Uh uh. Not fair. Other servants report back to the master and the master rescinds his incredibly generous and merciful offer.

What’s the moral of this parable? It turns out that forgiveness is not entirely unconditional:

God forgives us so that we will forgive others.

Scholar Eugene Boring writes, “Whoever counts has not forgiven at all, but is only biding his or her time. The kind of forgiveness called for is beyond all calculation…”

Which is difficult for those of us who have been keeping score since we could add 1 + 1.

So we are reminded again in this passage that Jesus calls us to think of forgiveness in a very different way than the world does.

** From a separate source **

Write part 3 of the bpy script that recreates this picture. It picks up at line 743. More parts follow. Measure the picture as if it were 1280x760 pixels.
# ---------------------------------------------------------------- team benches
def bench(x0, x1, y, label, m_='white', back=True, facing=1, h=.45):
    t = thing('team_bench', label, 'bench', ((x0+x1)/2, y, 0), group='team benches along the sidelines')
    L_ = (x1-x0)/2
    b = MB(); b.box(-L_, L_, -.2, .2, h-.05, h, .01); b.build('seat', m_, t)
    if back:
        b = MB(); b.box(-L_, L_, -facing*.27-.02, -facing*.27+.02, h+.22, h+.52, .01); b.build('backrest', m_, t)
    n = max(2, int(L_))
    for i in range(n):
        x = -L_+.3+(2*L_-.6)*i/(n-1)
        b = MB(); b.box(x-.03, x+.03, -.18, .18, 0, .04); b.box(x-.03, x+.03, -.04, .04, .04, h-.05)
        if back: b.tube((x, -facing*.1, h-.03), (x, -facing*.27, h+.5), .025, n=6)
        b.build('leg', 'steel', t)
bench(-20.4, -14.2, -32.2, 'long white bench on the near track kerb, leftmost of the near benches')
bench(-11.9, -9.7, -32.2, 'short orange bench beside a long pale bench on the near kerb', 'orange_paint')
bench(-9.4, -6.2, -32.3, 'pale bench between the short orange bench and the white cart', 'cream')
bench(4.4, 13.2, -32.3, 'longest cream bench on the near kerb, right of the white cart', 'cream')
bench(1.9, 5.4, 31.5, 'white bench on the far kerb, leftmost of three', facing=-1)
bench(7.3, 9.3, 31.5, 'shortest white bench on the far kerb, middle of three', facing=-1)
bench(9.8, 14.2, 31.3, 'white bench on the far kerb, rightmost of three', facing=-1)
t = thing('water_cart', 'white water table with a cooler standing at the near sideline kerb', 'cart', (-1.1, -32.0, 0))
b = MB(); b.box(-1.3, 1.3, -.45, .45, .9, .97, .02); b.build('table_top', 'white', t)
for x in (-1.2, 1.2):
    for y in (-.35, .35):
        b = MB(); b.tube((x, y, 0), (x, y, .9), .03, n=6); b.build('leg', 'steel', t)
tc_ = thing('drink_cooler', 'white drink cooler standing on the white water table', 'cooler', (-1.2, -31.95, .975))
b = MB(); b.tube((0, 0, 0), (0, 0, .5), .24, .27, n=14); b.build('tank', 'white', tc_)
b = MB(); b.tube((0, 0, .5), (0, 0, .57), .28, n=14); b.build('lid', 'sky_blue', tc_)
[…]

Father Richard Rohr sends out a daily email on a different theme each week. Three weeks ago the theme was Forgiveness, and he had all sorts of wisdom to offer.

Early in the week, he pointed out that the conventional wisdom around what should happen when there is an injury is this:

sin [offense] > punishment > repentance > [forgiveness or] transformation.

But for God, the pattern looks completely different:

sin [offense] > unconditional love and acceptance > [forgiveness or] transformation > repentance

Unconditional love means that God loves us not IF we change, but SO THAT we can change.

Forgiveness is God’s gift to us. Actually, that’s not true. Forgiveness is God’s gift to the world. Because forgiveness—the way God intends for it to work—is about the truest, realest liberation and freedom and acceptance that we have ever known or experienced. And it is so good, we cannot possibly keep it for ourselves.

Church council records from 16th century Geneva reveal the story of a man who pretended he did not know the Lord’s Prayer. Why? Because he knew that if he said it (including “forgive us our debts as we forgive our debtors”) , he would have to forgive the merchant who had once cheated him—and he had no intention or desire to do that!

And who was punished by this? Only himself. His refusal to forgive served no purpose other than to chain up his mind and heart and most likely push others away while he was at it. He was not free; he was bound and chained by his unwillingness to forgive.

Rabbi Harold Kushner tells the story of a woman who was in his congregation. She was a single mother of young children, divorced from a man who had run off with another woman. She had difficulty paying her bills each month and she seethed with anger when she had to deny her children a simple pleasure such as going to the movies when she thought of her ex-husband and his new wife living it up in the next state. “How can you tell me to forgive him?” she asked Rabbi Kushner.

His response: “I’m not asking you to forgive him because what he did was acceptable. It wasn’t; it was mean and selfish. I’m asking you to forgive because he doesn’t deserve the power to live in your head and turn you into a bitter angry [person]. I’d like to see him out of your life emotionally as completely as he is out of it physically, but you keep holding on to him. You’re not hurting him by holding on to that resentment, but you’re hurting yourself.”[3]

Practicing forgiveness in God’s way means not waiting until someone else has earned our forgiveness, or for the equation of right and wrong and repentance and remorse to be balanced out. Rather than keeping score, we are invited to remember God’s unconditional love and acceptance…for all of us…even the one who hurts us.

To be clear, Jesus is not telling us to be a doormat, to forgive those who abuse us or take advantage of imbalances of power. Injustice is not acceptable.

But it is an invitation to live into and seek after the freedom that comes from recognizing the grace and forgiveness and acceptance God pours into us in Jesus Christ, and allowing that to spill out us to others.

It is about laying the scorecard aside, putting down the ledger, doing something that does not compute in the world’s eyes because we ourselves have been loved with such abundance and grace.

Is it a difficult way to live? It can be at first because it is so counter cultural. But it is the way God calls us to live, the way God calls us to live into.

And through the grace of our Lord Jesus Christ, the love of God, and the power of the Holy Spirit, we can do it. Amen.

[1] Lewis R. Donelson, Exegetical Perspective on Matthew 18:21-35 in Feasting on the Word: Year A, Volume 4. p. 69

[2] Ibid.

[3] Feasting on the Word, Year A, Volume 4.